3D scene scripts
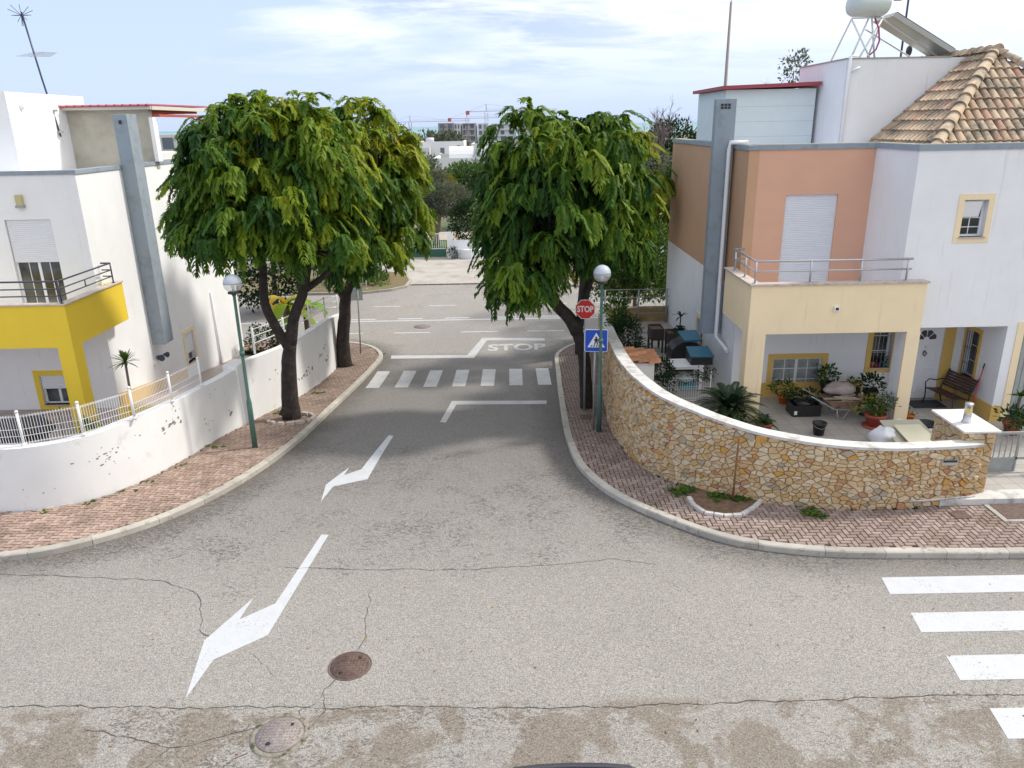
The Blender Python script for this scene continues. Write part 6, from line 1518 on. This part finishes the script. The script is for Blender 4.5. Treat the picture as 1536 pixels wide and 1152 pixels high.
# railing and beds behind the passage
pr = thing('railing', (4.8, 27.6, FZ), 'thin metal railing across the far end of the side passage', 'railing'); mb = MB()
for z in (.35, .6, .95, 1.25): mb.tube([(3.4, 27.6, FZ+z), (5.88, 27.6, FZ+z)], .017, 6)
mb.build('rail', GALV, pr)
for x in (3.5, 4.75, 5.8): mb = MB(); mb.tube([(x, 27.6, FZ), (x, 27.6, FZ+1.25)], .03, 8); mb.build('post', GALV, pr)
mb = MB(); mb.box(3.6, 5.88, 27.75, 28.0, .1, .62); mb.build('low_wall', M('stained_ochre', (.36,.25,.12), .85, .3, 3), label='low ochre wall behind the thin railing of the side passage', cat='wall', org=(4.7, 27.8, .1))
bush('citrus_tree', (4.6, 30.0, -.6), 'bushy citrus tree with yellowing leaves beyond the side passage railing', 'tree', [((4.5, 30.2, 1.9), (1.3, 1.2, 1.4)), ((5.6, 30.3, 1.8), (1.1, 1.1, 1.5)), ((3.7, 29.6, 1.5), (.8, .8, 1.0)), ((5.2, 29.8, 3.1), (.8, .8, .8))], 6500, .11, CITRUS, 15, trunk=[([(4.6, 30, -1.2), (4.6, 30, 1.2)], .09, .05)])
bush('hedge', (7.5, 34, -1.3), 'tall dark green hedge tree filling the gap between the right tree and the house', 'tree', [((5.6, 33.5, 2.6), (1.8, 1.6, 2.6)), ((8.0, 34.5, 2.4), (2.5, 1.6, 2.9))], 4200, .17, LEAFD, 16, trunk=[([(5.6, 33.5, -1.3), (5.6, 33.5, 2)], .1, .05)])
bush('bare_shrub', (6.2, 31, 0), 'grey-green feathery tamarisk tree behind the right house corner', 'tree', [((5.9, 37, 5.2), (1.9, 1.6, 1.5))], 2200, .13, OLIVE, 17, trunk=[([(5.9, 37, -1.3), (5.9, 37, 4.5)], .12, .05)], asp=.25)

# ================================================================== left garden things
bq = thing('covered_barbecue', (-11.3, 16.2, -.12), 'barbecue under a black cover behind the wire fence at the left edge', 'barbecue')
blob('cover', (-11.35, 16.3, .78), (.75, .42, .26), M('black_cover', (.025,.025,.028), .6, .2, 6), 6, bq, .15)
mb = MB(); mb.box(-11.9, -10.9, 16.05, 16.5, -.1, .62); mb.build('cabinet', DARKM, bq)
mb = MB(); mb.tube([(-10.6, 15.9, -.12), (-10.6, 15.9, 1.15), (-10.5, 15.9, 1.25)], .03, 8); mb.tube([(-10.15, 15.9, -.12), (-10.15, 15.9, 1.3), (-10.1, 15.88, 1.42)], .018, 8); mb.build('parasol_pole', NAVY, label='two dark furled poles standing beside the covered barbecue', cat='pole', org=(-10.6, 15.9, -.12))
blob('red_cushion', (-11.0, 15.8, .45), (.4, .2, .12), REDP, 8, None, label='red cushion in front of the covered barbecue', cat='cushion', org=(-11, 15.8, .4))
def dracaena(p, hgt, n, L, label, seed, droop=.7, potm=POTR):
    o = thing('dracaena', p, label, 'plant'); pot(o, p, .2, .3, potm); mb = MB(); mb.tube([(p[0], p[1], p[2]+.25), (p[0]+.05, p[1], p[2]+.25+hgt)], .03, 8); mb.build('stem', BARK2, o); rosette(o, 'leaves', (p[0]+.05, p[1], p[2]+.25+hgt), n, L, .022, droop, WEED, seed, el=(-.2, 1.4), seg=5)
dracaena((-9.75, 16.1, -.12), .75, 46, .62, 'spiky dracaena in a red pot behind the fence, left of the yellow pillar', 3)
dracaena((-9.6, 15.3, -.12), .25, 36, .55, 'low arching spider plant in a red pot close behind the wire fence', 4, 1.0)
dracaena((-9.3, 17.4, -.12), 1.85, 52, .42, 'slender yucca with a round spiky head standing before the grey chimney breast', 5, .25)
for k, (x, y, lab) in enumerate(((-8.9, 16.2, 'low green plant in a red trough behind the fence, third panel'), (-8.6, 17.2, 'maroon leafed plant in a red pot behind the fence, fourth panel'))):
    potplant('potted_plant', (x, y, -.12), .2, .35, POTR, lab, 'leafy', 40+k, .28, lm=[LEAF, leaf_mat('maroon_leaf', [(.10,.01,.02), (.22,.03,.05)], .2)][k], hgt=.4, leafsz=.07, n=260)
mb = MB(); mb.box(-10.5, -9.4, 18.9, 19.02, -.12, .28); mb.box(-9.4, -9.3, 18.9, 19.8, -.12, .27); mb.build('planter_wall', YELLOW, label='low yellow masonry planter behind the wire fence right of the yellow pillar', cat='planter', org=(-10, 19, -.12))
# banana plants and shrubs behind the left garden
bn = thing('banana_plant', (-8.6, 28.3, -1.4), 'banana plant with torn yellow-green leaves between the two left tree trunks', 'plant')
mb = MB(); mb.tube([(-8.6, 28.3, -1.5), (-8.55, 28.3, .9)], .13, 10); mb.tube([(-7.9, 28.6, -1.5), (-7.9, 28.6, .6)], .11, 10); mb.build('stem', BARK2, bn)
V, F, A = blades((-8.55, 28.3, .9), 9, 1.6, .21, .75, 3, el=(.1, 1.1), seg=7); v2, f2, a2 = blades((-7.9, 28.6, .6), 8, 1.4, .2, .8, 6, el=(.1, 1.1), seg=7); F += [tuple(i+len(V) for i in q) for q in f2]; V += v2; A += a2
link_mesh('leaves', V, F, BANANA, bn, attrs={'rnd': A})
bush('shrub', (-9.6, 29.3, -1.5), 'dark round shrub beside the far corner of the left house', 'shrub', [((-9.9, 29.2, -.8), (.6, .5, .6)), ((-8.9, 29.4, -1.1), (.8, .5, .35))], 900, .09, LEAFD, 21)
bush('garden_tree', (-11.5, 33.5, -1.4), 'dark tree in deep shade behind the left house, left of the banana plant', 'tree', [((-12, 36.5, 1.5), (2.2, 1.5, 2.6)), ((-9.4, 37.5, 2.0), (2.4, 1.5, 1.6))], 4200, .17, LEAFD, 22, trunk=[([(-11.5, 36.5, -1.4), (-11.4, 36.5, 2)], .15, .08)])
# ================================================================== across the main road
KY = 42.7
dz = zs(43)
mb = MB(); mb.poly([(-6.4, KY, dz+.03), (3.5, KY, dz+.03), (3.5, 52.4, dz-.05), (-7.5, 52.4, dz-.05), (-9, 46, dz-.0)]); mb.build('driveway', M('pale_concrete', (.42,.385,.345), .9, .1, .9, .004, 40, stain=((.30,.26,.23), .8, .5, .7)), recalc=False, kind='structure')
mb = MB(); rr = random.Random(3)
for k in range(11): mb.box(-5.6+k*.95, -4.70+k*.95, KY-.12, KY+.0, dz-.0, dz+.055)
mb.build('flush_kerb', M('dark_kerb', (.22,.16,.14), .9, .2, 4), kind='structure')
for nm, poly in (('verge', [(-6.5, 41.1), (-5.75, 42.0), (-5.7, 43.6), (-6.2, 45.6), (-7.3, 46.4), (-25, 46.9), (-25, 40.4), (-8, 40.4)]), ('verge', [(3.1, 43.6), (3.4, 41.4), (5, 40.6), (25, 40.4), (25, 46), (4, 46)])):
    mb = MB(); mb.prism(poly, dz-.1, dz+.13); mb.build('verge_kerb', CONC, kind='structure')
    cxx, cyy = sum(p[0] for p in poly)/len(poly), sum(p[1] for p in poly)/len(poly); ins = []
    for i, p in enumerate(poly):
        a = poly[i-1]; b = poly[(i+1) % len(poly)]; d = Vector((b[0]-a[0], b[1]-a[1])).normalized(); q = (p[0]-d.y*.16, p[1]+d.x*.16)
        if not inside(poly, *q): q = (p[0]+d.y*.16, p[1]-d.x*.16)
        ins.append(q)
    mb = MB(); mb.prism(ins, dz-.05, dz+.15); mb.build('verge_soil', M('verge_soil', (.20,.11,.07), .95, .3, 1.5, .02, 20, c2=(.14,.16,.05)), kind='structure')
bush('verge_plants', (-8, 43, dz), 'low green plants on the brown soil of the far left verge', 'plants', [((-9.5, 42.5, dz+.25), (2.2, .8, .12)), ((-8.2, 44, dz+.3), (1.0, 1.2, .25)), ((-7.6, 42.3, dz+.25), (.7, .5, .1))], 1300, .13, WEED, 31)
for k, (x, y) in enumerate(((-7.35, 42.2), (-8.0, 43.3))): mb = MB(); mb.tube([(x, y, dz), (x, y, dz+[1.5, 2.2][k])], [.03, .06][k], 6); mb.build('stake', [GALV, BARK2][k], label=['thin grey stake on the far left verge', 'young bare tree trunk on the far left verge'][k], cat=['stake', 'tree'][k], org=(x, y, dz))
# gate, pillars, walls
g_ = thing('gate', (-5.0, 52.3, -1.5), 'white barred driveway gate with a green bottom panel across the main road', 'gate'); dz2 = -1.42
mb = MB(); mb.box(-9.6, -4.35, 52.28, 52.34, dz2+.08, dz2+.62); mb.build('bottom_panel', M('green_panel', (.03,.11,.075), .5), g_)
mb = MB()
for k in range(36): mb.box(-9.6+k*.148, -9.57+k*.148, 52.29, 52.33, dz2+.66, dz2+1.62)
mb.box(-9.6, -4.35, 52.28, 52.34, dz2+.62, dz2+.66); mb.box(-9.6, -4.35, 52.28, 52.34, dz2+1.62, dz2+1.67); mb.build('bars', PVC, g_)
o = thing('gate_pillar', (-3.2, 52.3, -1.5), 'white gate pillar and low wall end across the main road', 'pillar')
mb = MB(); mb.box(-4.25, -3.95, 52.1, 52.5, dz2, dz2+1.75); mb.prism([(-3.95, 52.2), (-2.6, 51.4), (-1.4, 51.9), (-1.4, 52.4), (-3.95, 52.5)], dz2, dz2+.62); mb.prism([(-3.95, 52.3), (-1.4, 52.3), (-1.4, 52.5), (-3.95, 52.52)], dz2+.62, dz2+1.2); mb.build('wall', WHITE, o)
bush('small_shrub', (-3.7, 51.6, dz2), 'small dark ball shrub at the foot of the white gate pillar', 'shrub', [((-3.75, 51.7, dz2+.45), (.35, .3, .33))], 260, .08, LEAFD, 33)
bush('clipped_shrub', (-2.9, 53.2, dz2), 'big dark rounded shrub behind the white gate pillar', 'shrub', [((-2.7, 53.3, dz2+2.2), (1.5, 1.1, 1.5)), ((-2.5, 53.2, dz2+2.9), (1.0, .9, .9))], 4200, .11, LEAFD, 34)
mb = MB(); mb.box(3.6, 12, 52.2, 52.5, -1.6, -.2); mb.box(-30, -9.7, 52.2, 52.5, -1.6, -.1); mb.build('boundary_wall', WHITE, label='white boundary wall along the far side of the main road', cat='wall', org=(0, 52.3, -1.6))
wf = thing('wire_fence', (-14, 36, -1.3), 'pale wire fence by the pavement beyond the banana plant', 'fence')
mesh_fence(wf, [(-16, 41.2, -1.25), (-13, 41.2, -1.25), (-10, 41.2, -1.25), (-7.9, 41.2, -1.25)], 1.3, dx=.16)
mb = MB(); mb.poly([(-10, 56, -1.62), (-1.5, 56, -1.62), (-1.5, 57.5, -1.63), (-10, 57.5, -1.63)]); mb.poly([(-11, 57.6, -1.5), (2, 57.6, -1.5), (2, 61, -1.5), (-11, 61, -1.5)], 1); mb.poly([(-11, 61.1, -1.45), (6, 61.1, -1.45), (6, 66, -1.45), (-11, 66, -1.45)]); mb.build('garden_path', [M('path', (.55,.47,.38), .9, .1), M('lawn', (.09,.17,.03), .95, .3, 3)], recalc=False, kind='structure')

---

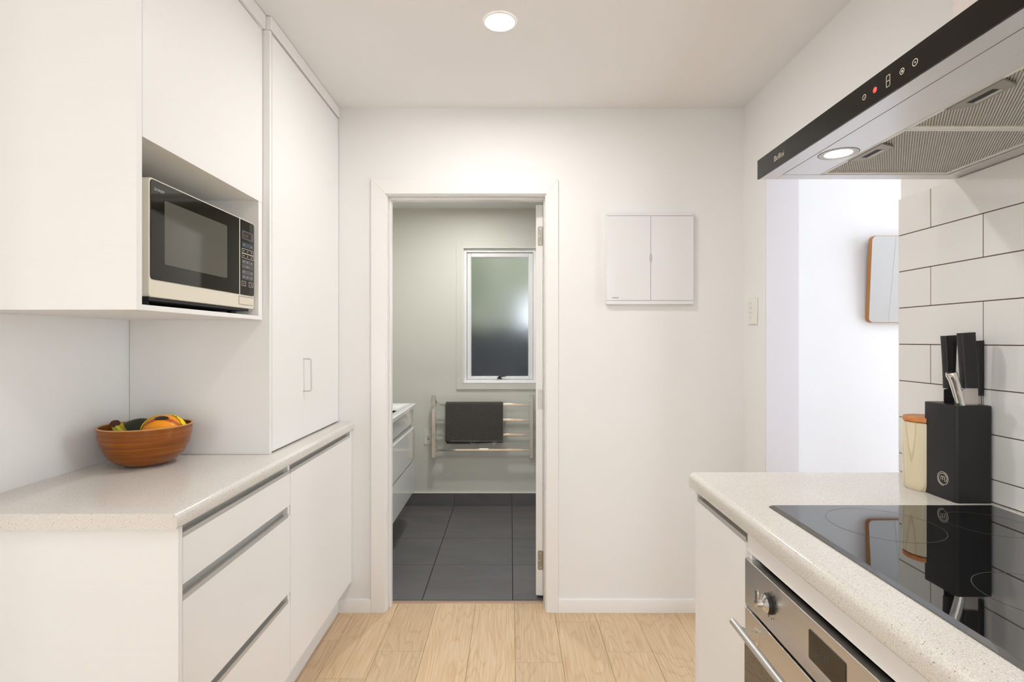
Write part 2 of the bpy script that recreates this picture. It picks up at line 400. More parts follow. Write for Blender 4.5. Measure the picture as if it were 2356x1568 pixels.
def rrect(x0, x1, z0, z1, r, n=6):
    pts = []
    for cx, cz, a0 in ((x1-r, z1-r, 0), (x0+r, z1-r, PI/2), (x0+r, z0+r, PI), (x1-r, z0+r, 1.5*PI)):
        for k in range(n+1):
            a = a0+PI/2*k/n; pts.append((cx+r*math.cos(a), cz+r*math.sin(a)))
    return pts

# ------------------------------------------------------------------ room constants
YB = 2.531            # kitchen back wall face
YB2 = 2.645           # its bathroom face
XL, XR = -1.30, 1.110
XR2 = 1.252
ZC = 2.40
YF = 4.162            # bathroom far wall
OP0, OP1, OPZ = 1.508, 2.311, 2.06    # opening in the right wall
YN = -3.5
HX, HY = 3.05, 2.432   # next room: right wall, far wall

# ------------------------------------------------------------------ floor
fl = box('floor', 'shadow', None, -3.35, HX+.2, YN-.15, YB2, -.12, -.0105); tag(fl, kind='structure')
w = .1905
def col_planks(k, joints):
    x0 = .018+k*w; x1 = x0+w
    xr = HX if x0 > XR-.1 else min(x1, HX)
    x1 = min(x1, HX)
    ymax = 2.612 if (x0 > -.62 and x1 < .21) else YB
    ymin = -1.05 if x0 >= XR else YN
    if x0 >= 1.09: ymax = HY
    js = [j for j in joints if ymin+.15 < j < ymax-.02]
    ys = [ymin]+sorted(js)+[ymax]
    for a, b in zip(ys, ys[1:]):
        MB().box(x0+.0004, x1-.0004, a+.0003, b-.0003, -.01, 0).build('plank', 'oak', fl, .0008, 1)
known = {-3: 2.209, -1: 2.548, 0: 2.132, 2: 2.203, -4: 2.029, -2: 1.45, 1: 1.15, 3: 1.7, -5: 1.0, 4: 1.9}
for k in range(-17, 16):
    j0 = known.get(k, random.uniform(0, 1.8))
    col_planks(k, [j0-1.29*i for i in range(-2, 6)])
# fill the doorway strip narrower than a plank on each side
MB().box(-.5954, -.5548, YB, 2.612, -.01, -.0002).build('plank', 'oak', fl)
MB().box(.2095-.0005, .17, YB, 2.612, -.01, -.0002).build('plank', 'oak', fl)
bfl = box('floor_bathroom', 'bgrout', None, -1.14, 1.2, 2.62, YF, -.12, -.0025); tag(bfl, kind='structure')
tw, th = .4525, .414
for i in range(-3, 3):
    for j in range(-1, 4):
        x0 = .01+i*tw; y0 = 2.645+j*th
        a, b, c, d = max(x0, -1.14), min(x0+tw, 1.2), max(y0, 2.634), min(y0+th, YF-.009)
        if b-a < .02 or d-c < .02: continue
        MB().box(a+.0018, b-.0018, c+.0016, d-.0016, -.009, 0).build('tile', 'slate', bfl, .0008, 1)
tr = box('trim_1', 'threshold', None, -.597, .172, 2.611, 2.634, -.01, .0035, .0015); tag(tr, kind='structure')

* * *

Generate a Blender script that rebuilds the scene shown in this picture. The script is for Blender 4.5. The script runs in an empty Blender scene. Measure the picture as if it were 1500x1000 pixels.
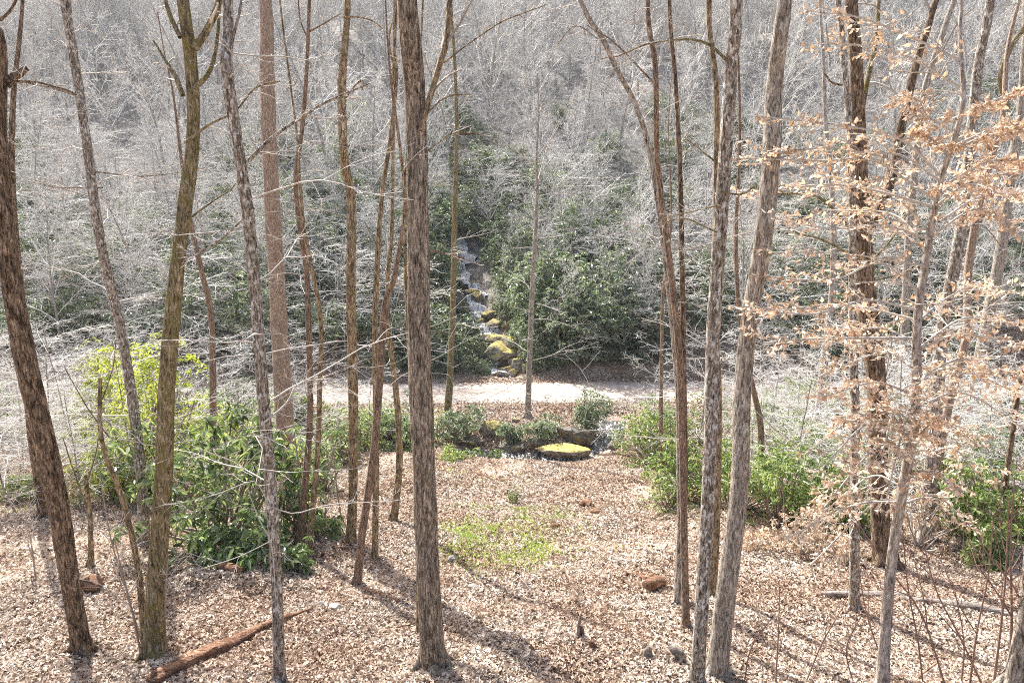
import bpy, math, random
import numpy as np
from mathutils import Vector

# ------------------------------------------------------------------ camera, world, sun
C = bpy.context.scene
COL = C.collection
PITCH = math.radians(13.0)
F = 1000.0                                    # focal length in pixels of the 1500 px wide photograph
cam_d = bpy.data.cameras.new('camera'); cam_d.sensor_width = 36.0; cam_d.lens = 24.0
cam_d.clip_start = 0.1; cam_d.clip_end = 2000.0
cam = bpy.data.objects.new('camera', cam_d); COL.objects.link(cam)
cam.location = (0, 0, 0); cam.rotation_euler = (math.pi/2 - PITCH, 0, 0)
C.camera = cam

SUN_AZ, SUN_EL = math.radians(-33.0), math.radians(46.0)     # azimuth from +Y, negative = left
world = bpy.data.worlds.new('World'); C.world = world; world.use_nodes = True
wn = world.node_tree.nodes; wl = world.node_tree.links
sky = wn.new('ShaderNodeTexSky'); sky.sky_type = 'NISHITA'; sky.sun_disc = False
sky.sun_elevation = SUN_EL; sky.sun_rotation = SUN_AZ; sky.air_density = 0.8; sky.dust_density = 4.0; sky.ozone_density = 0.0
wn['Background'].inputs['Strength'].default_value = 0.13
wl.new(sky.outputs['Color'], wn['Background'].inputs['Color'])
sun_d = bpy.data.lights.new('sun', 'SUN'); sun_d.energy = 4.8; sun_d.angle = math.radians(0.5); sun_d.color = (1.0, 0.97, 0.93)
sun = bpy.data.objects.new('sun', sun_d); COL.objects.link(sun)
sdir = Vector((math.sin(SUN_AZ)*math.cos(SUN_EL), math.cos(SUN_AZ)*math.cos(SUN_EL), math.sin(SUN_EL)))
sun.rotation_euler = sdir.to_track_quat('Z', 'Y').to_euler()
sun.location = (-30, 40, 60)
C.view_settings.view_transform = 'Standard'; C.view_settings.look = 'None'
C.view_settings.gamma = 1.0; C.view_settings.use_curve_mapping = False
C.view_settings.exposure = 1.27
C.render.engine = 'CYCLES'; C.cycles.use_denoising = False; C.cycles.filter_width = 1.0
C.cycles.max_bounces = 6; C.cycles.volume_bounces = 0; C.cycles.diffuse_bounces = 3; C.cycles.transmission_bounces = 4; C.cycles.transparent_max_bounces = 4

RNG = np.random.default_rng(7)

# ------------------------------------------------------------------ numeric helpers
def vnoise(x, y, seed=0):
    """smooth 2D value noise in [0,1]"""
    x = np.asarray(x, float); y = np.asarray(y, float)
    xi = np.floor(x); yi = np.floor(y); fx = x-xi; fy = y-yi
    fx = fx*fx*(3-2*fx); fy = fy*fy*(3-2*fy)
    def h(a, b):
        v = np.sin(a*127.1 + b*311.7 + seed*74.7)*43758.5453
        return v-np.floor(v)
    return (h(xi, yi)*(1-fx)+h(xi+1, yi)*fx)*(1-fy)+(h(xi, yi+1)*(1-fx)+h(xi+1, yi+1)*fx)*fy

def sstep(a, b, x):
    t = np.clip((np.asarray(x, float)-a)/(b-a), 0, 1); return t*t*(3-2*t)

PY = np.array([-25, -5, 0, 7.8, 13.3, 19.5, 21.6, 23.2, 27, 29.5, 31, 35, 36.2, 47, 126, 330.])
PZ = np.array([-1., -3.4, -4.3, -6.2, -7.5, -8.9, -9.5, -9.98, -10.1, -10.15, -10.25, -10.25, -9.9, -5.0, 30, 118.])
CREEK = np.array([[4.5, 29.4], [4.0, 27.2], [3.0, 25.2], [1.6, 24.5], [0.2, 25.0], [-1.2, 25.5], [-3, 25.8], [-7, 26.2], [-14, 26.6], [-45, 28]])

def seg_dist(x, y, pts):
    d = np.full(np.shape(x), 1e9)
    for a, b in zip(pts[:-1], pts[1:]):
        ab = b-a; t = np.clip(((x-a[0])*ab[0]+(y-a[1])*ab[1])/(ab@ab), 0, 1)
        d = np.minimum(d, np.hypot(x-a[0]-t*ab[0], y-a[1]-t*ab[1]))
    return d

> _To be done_
Only the lines from the one containing "Write part 2" through the one containing "HX, HY = 3.05, 2.432" are to be reproduced, exactly as they appear.

> _Answer_
Write part 2 of the bpy script that recreates this picture. It picks up at line 400. More parts follow. Write for Blender 4.5. Measure the picture as if it were 2356x1568 pixels.
def rrect(x0, x1, z0, z1, r, n=6):
    pts = []
    for cx, cz, a0 in ((x1-r, z1-r, 0), (x0+r, z1-r, PI/2), (x0+r, z0+r, PI), (x1-r, z0+r, 1.5*PI)):
        for k in range(n+1):
            a = a0+PI/2*k/n; pts.append((cx+r*math.cos(a), cz+r*math.sin(a)))
    return pts

# ------------------------------------------------------------------ room constants
YB = 2.531            # kitchen back wall face
YB2 = 2.645           # its bathroom face
XL, XR = -1.30, 1.110
XR2 = 1.252
ZC = 2.40
YF = 4.162            # bathroom far wall
OP0, OP1, OPZ = 1.508, 2.311, 2.06    # opening in the right wall
YN = -3.5
HX, HY = 3.05, 2.432   # next room: right wall, far wall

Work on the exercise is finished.